Federalism is not feudalism. In a federalism, only the rights that absolutely need to be delegated up in order to resolve collective action problems are so delegated. In fact, federalism is a solution to feudalism, as the 39 signers of the Constitution would attest.
I was referring to the communitarian notion that one should never leave one’s society that they were born in. My point is that it is silly for any American to believe in this notion because America, itself, was founded by those who exercised the “right of exit”. Seasteading or space colonization is simply a repeat of the same “right of exit, America 2.0. It is logically inconsistent to believe in the legitimacy of the American society and to not recognize the “right of exit”.
I assumed we were talking about something more than that right alone. Since when do we stop people from leaving the U.S.?
The communitarian argument against the right to exit is so silly because America, itself, was founded by those who left Europe to create a new life for themselves. Any American who opposes the right of exit as a general principle betrays the very basis on which the country was founded on as well as the immigrants who came during the 19th century to settle the western frontier.
Its clear that communitarianism is simply the modern day expression of feudalism, where the individual is expected to accept their station in life regardless of how much it sucks. I understand that Europe has never had a tradition of individual liberty and I accept the Europeans for who they are. However, it is utterly unacceptable that such feudalistic mentality should exist in the minds of anyone who is an American.
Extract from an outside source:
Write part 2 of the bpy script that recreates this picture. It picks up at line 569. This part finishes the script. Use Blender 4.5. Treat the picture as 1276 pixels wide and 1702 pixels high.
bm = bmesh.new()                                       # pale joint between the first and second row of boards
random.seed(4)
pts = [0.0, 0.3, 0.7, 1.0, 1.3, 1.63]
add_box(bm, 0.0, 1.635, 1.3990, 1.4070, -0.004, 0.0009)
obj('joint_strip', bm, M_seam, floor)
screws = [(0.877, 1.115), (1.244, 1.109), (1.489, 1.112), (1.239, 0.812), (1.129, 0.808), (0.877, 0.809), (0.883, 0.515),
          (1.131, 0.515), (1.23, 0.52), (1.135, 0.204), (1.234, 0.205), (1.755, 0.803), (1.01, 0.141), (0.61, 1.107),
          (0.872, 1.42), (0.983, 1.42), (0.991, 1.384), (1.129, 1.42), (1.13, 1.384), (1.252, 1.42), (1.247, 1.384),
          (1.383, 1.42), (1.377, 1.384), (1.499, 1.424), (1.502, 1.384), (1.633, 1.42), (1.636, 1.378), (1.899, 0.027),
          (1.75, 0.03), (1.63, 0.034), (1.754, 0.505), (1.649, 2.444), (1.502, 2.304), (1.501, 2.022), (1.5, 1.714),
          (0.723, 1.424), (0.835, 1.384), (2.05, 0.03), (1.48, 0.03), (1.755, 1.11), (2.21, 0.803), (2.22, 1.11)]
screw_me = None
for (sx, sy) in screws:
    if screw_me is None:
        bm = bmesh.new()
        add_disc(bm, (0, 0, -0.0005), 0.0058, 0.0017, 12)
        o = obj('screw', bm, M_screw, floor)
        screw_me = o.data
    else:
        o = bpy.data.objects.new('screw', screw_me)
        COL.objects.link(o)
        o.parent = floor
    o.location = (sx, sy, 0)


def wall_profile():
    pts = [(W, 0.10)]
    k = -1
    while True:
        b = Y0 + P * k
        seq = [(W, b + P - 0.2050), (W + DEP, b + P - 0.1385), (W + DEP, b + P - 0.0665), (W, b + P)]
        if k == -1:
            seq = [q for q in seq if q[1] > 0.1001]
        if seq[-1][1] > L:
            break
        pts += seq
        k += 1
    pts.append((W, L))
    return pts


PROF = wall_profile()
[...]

The fact that such a world-view does exist in the minds of Americans makes the case for seasteading or similar such concepts ever more clear to me.
Mencius Moldbug endorsed involuntary obligations (and more specifically, slavery and manorialism) here.
I’m surprised you didn’t already link to the Distributed Republic post, Threatened by Exit.
Kurt is right at least in the oldest sense of the term fascism (http://en.wikipedia.org/wiki/Fasces). But 20th century fascism was inspired more by Plato than Aristotle.
I think communitarianism is just a fancy 4-bit word for fascism. I will have nothing to do with fascism or whatever fancy language one chooses to dress it up with.
I was referring not to anything Socrates said, but to what he did in the Phaedo. Socrates made the ultimate sacrifice for his community.
Btw, I’m fascinated by this assertion. It may be that Socrates *intended* to make his death a moral lesson for the rest of Athens, but did anyone really leave that tragedy sadder but a little wiser? History says to the contrary. Sure, his legacy to western civilization earns him a place in Cooperstown, but Athens declined very quickly in the century following Socrates’ death. Not sure anyone in his community learned anything from that…other than Plato.
You’re probably right with respect to Athens. I suspect that Socrates had an even larger community in mind.
What does the immortality of the soul have to do with this? The Crito is about what we owe the state.
“Any of you who does not like us and the city, and who wants to go to a colony or to any other city, may go where he likes, and take his goods with him. But he who has experience of the manner in which we order justice and administer the State, and still remains, has entered into an implied contract that he will do as we command him. And he who disobeys us is, as we maintain, thrice wrong: first, because in disobeying us he is disobeying his parents; secondly, because we are the authors of his education; thirdly, because he has made an agreement with us that he will duly obey our commands…”
http://classics.mit.edu/Plato/crito.html
Since you raised him, you should dive in. But the Phaedo, not the Crito, is more on point to a “right of exit.”
Good point. I suppose I could dive into the Crito as well, but Socrates never convinced me there.
Good citizens leave the country of their birth when that country fails them.
Is this all you have in mind when you ask about a “right of exit”? If so, then it is not Aristotle who would be against, but Plato.